New unit to investigate prisoners' claims of innocence
PHILADELPHIA A veteran Philadelphia homicide prosecutor was named Tuesday to a new post in the District Attorney's Office to investigate claims from convicted people who say they are innocent.
PHILADELPHIA A veteran Philadelphia homicide prosecutor was named Tuesday to a new post in the District Attorney's Office to investigate claims from convicted people who say they are innocent.
The Conviction Review Unit will be headed by Assistant District Attorney Mark Gilson, District Attorney Seth Williams said at a news conference with the legal director of the Pennsylvania Innocence Project.
Williams and the Innocence Project's Marissa Bluestine described the new unit as a place where good-faith claims of people serving long prison terms can be investigated and possibly resolved without going through years of expensive post-conviction appeals.
Williams called Gilson, 54, the "perfect person to supervise this unit." He said Gilson was a "bulldog in the homicide courtroom" whose "investigative techniques and knowledge of the law are above reproach."
The son of a Philadelphia homicide prosecutor, Gilson has been with the District Attorney's Office for almost 27 years, 17 of them as a homicide prosecutor.
Gilson acknowledged the sensitivity of reinvestigating a conviction won by one of his former or current colleagues, but said he had tried homicide cases originally prosecuted by other lawyers in his office.
"No matter who tried the case, I'm sure everybody just wants to get it right, and that's what it's all about," Gilson said.
Gilson was the lead prosecutor assigned to one of the most difficult homicide cases in recent Philadelphia history: the 2004 trial of brothers Dawud and Khalid Faruqi for the slaughter of seven people in a crack house at 816 N. Lex St. in West Philadelphia on Dec. 28, 2000.
Gilson and fellow prosecutor Vernon Chestnut won first-degree murder convictions, and the Faruqis were sentenced to life without parole after waiving their appeal rights to escape the death penalty.
The prosecutors' biggest challenge was arguably overcoming the tainted and highly publicized history of the case, in which four men were arrested, held in prison 18 months, and were about to begin a capital homicide trial when the District Attorney's Office dropped all charges. A continuing investigation showed all four were innocent.
Williams said Gilson would work with prosecutors in the Post Conviction Relief Unit, assigned to investigate and defend prosecutions challenged under the state's Post Conviction Relief Act (PCRA).
Williams' office is investigating whether to retry two North Philadelphia men as ordered in November by a Philadelphia judge in a PCRA appeal filed by Bluestine and the Pennsylvania Innocence Project.
Judge Rose Marie DeFino-Nastasi called the evidence against Eugene Gilyard and Lance Felder "extremely weak" and said newly discovered evidence, which includes another man's confession to the 1995 slaying of businessman Thomas Keal, might acquit them.

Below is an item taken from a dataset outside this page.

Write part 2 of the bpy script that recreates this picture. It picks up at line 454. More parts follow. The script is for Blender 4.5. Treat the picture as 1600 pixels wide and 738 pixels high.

Gilyard, 34, and Felder, 35, were arrested almost three years after Keal's slaying on the basis of a shaky photo identification by the victim's daughter. There was no other evidence.
Williams said no decision had been made about retrying the men.
Bluestine said after the news conference that she looked forward to working with Gilson and the new unit. She said the Innocence Project champions only the cases of people where there is credible evidence of innocence.
"We're not interested in freeing people who were actually involved," Bluestine said. "Conceivably, there will be cases where the D.A. has evidence that will convince us to withdraw."
Bluestine said that 33 of 87 exonerations nationally last year were initiated or brought about with the cooperation of prosecutors and law enforcement, according to a study by the National Exoneration Registry.
Bluestine cited the work of the Conviction Review Unit in Brooklyn, N.Y., by Kings County District Attorney Kenneth Thompson. Last week, she added, the Kings County prosecutor dropped all charges against a man convicted of a New York murder 25 years ago.
The man had always claimed he was at Walt Disney World at the time of the murder. Bluestine said the New York prosecutors discovered a phone bill, which had been overlooked, in one of the man's pockets that seemed to corroborate the alibi. Disney World officials subsequently confirmed that the man was a visitor.